SW – “Do you accept that the fox was killed due to your actions?”

AA – “I do not.”

SW – “Do you accept that your presence lead to the hounds killing the fox in the field where you were located and that in fact you turned the fox into the hounds?”

AA – “I do not – further to that the video speaks for itself. Look at the video evidence. At the point where the hounds are killing the fox the only persons present at that location (a different field from my location) are riding horses and wearing red hunting jackets”.

(3) Another underhand attempt at discrediting me as a witness was the claim that I was using a hunting horn. Horns can certainly be heard on the video but it certainly wasn’t I who was using one. Welford asked the question several times;

“Did you have in your possession a horn and use it at any time?”

My answer was clear – “No, I didn’t have a horn on that day”.

Welford then fast forwarded the video to a point after the kill and froze the image. The image showed a horn in my hand. Taken out of context this would appear to show me as being dishonest in the court. This was however, of no concern to me. Even though Welford thought he’d caught me out I knew where he was going with this and was ready with an explanation.
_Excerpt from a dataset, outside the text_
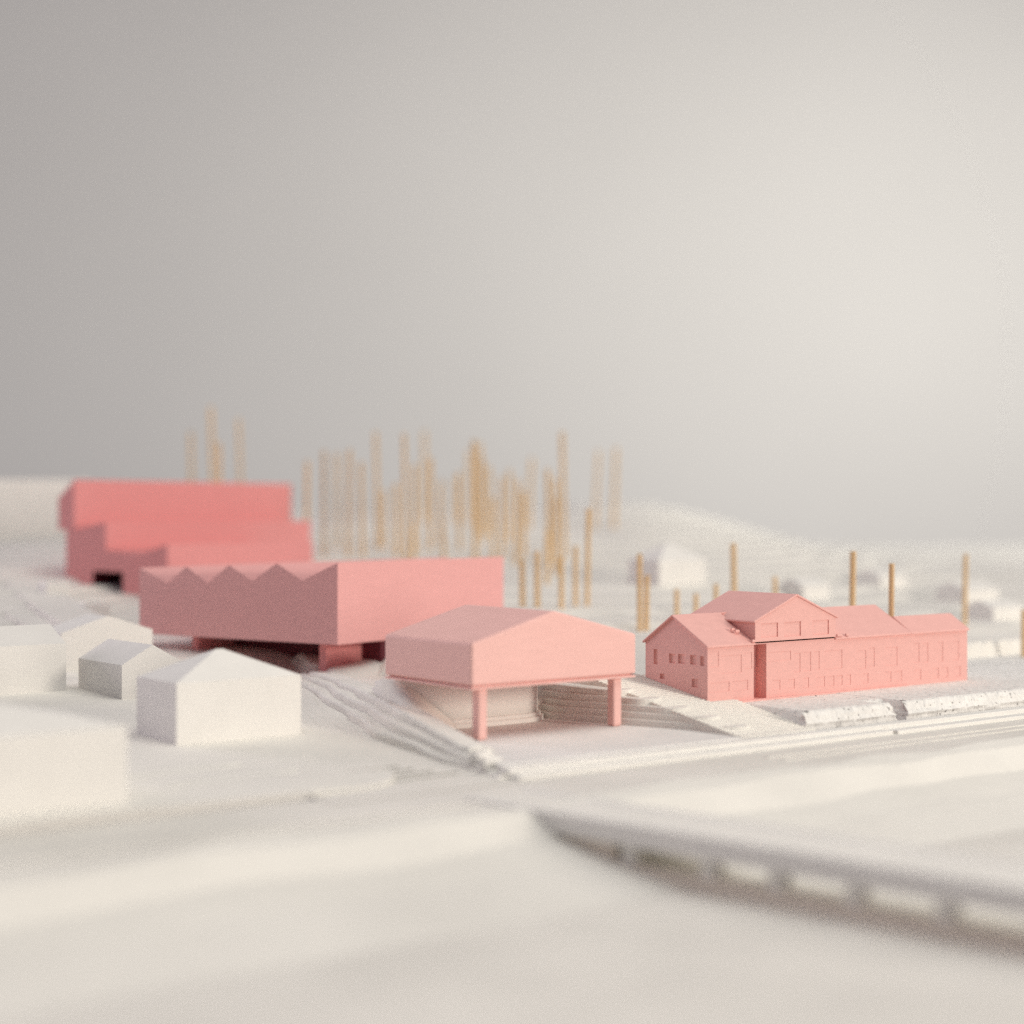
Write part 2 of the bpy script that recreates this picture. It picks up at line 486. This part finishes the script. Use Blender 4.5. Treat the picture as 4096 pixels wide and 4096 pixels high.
# ------------------------------------------------------------------ gabled house with windows
HX, HY = 0.9378, 8.1836
FRONT = [(0.014, 0.075, 0.253, 0.327), (0.093, 0.231, 0.218, 0.305), (0.249, 0.304, 0.232, 0.312), (0.014, 0.147, 0.131, 0.179),
         (0.165, 0.275, 0.129, 0.178), (0.424, 0.581, 0.259, 0.306), (0.604, 0.65, 0.196, 0.292), (0.674, 0.729, 0.197, 0.294),
         (0.756, 0.792, 0.199, 0.293), (0.828, 0.965, 0.197, 0.292), (1.084, 1.151, 0.184, 0.281), (1.176, 1.218, 0.191, 0.291),
         (1.307, 1.402, 0.188, 0.286), (0.447, 0.504, 0.115, 0.165), (0.561, 0.608, 0.114, 0.164), (0.67, 0.713, 0.113, 0.164),
         (0.771, 0.833, 0.111, 0.163), (0.857, 0.904, 0.11, 0.162), (0.92, 0.967, 0.11, 0.161), (0.995, 1.031, 0.109, 0.161),
         (1.128, 1.169, 0.107, 0.16), (1.301, 1.352, 0.105, 0.158), (1.377, 1.44, 0.104, 0.157)]
WING = [(1.539, 1.584, 0.193, 0.298), (1.61, 1.658, 0.19, 0.295), (1.739, 1.784, 0.188, 0.295), (1.871, 1.922, 0.187, 0.294),
        (1.539, 1.599, 0.102, 0.156), (1.695, 1.748, 0.1, 0.155), (1.775, 1.828, 0.099, 0.154), (1.891, 1.937, 0.098, 0.153)]
LEFT = [(0.35, 0.38, 0.245, 0.319), (0.224, 0.269, 0.258, 0.305), (0.159, 0.205, 0.26, 0.307), (0.076, 0.12, 0.261, 0.307),
        (0.022, 0.051, 0.26, 0.306), (0.3, 0.334, 0.175, 0.201), (0.065, 0.109, 0.152, 0.193)]
GABLE = [(0.353, 0.473, 0.382, 0.452), (0.519, 0.639, 0.379, 0.452), (0.725, 0.848, 0.378, 0.452)]

def holed(a0, a1, z0, z1, holes, depth, place):
    """flat wall a0..a1 x z0..z1 with recessed openings; place(a, d, z) puts it in space (d = depth inwards)"""
    A = sorted({a0, a1, *[h[0] for h in holes], *[h[1] for h in holes]})
    Z = sorted({z0, z1, *[h[2] for h in holes], *[h[3] for h in holes]})
    v, f = [], []
    def q(*pts):
        o = len(v); v.extend(place(*p) for p in pts); f.append(tuple(range(o, o + len(pts))))
    for i in range(len(A) - 1):
        for j in range(len(Z) - 1):
            ca, cz = (A[i] + A[i + 1]) / 2, (Z[j] + Z[j + 1]) / 2
            if any(h[0] < ca < h[1] and h[2] < cz < h[3] for h in holes): continue
            q((A[i], 0, Z[j]), (A[i + 1], 0, Z[j]), (A[i + 1], 0, Z[j + 1]), (A[i], 0, Z[j + 1]))
    for (b0, b1, c0, c1) in holes:
        d = depth
        q((b0, 0, c0), (b0, d, c0), (b0, d, c1), (b0, 0, c1)); q((b1, 0, c0), (b1, d, c0), (b1, d, c1), (b1, 0, c1))
        q((b0, 0, c0), (b0, d, c0), (b1, d, c0), (b1, 0, c0)); q((b0, 0, c1), (b0, d, c1), (b1, d, c1), (b1, 0, c1))
    return v, f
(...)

I asked the court to rewind the video to another point and then play again. During the scuffle after the hounds had killed the fox you can clearly see me pick up a horn which had been dropped on the ground. Where this came from I still have no idea, however it proved to the court that prior to the kill I wasn’t in possession of a hunting horn. I have to admit to feeling quite smug over that one. For someone clearly being paid a lot of money Welford had failed completely and the expression on his face said enough.

Watch the video and draw your own conclusions. I have edited the end a little as the main points relative to the case are prior to the death of the fox and the scuffle over the body is largely irrelevant. One final point is the claim that Adams, at no point saw the fox. This seems somewhat unlikely given it ran right past him and he admitted to hunting this area several times in a season and would know where any likely quarry will run.